Field-Pickering’s balance of humility and sureness—and his commitment to exploring funkiness’ odd alleyways and out-of-style penthouses—are at the heart of House of Woo, his second album as Maxmillion Dunbar, the solo project that spun off from Beautiful Swimmers, his dance-oriented duo with Ari Goldman. The now-defunct Fader blog was edifying (he sold me on the nuances of Newworldaquarium, for starters), but Field-Pickering’s music—his own, and others’ on his Future Times label—expresses the totality of his worldview much more elegantly.

Most importantly, House of Woo is, y’know, about something: Field-Pickering says it flows directly from his relationship with his girlfriend, with whom he recently moved to Mount Pleasant. (He’d been a creature of Silver Spring for years.) But it’s not a lovey-dovey record so much as it’s the sound of everything coming together. From the birdy synths and slappy percussion of the opener, “Slave to the Vibe,” to the freeform synth spaceshot of the closer, “Kangaroo,” Field-Pickering goes looking for pleasure and finds it. 2010’s Cool Water, by contrast, was more about the search than the payoff.
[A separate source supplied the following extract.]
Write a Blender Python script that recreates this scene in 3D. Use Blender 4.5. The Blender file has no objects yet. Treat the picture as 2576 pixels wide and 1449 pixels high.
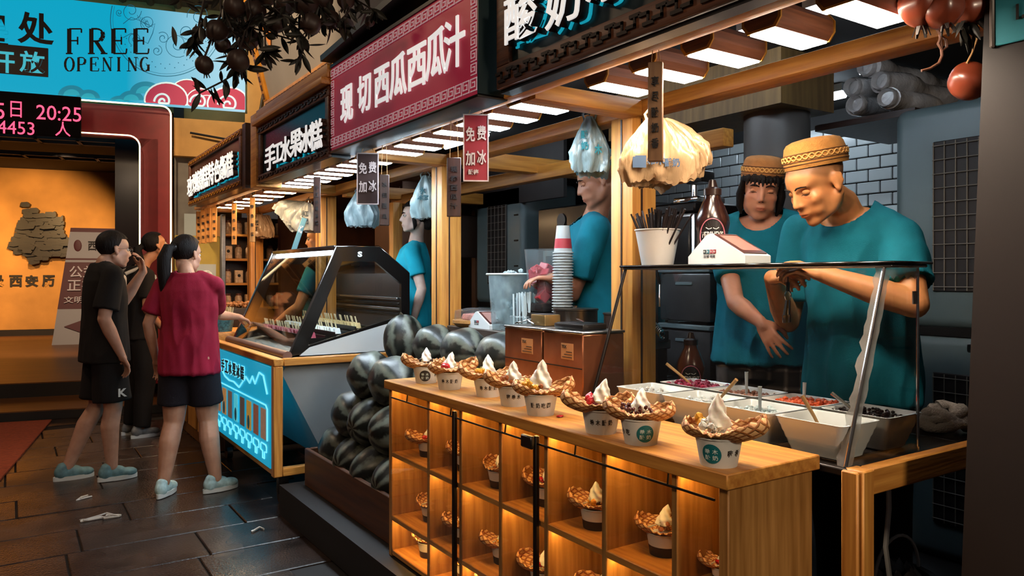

Pleasure, however, doesn’t mean overt sexiness or cheap highs. House of Woo is a couch-session record at heart. The thump-a-dump first single, “Woo,” is a club-oriented track that works just as well for self-aware head- nodding, and the four-on-the-floor bopper “Ice Room Graffiti” slows down many BPMs near the end, as if the vibe is more important than the beat. The glossy ’80s R&B feel of “The Figurine (Nod Mix),” meanwhile, is sweet, not coked-out.

The more overtly weird stuff is where Field-Pickering’s voracious tastes really come into play. (That new Mount Pleasant abode is probably crammed with mounds of vinyl.) The clacking “Inca Tags,” which could be about a graffiti-filled Red Line vista, sounds abstract at first, but there also are sleigh bells and a ’90s hip-hop bass tone serving as guides. And “Peeling an Orange in One Piece” layers all sorts of crystal-vibration and world-music sounds (glinty keyboard scales, a low-note howl from a flute) in a way that’s loose and knowing, not corny.

There’s some tension, too, but it’s generally just for the sake of contrast. Early on, the hectic washes of shimmery synths and heartbeat bass-drum pattern of “Coins for the Canopy” make it clear that Field-Pickering expects some commitment from the listener. Later, “Loving the Drift” makes the case that with a few tweaks, techno can be a gratifying lean-back experience, too. For that song and for everything else on House of Woo, hand-holding is optional, but as long as everybody has both ears open, the love should be obvious.